_OBJECTIVE_.
Collect each line of the entries that holds the string "script".

########

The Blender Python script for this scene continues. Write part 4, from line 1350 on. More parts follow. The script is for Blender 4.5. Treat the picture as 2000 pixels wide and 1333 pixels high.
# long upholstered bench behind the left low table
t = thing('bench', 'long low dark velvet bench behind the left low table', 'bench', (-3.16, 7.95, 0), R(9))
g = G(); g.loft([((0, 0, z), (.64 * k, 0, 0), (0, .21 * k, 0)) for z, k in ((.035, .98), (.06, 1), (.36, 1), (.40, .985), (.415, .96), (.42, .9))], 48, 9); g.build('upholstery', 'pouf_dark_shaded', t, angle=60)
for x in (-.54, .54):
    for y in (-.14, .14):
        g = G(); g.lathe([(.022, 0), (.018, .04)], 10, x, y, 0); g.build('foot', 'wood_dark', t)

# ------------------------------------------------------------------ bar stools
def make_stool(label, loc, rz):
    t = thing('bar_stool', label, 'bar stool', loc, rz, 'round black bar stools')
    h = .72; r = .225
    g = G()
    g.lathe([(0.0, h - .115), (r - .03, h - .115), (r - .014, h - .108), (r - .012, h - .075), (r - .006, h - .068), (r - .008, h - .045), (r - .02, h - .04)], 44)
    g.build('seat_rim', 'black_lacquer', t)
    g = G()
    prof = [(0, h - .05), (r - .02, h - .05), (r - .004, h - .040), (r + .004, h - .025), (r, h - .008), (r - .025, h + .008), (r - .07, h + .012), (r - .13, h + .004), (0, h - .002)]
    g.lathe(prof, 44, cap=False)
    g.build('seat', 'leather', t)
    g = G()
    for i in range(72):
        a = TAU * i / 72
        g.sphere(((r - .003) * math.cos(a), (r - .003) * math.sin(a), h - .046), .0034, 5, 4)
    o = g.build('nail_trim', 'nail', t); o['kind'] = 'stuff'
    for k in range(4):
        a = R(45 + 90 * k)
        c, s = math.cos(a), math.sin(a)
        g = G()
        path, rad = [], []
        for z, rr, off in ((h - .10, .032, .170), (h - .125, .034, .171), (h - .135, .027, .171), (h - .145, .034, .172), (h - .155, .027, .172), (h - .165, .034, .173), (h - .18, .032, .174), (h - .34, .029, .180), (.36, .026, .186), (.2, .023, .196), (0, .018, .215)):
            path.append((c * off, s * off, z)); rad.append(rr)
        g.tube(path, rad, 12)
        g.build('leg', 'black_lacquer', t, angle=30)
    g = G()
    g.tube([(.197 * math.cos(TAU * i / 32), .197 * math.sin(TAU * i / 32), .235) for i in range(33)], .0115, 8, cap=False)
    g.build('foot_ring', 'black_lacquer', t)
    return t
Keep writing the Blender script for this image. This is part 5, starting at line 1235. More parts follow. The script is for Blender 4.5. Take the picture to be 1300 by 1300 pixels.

########

_RESULT BELOW_.
The Blender Python script for this scene continues. Write part 4, from line 1350 on. More parts follow. The script is for Blender 4.5. Treat the picture as 2000 pixels wide and 1333 pixels high.
Keep writing the Blender script for this image. This is part 5, starting at line 1235. More parts follow. The script is for Blender 4.5. Take the picture to be 1300 by 1300 pixels.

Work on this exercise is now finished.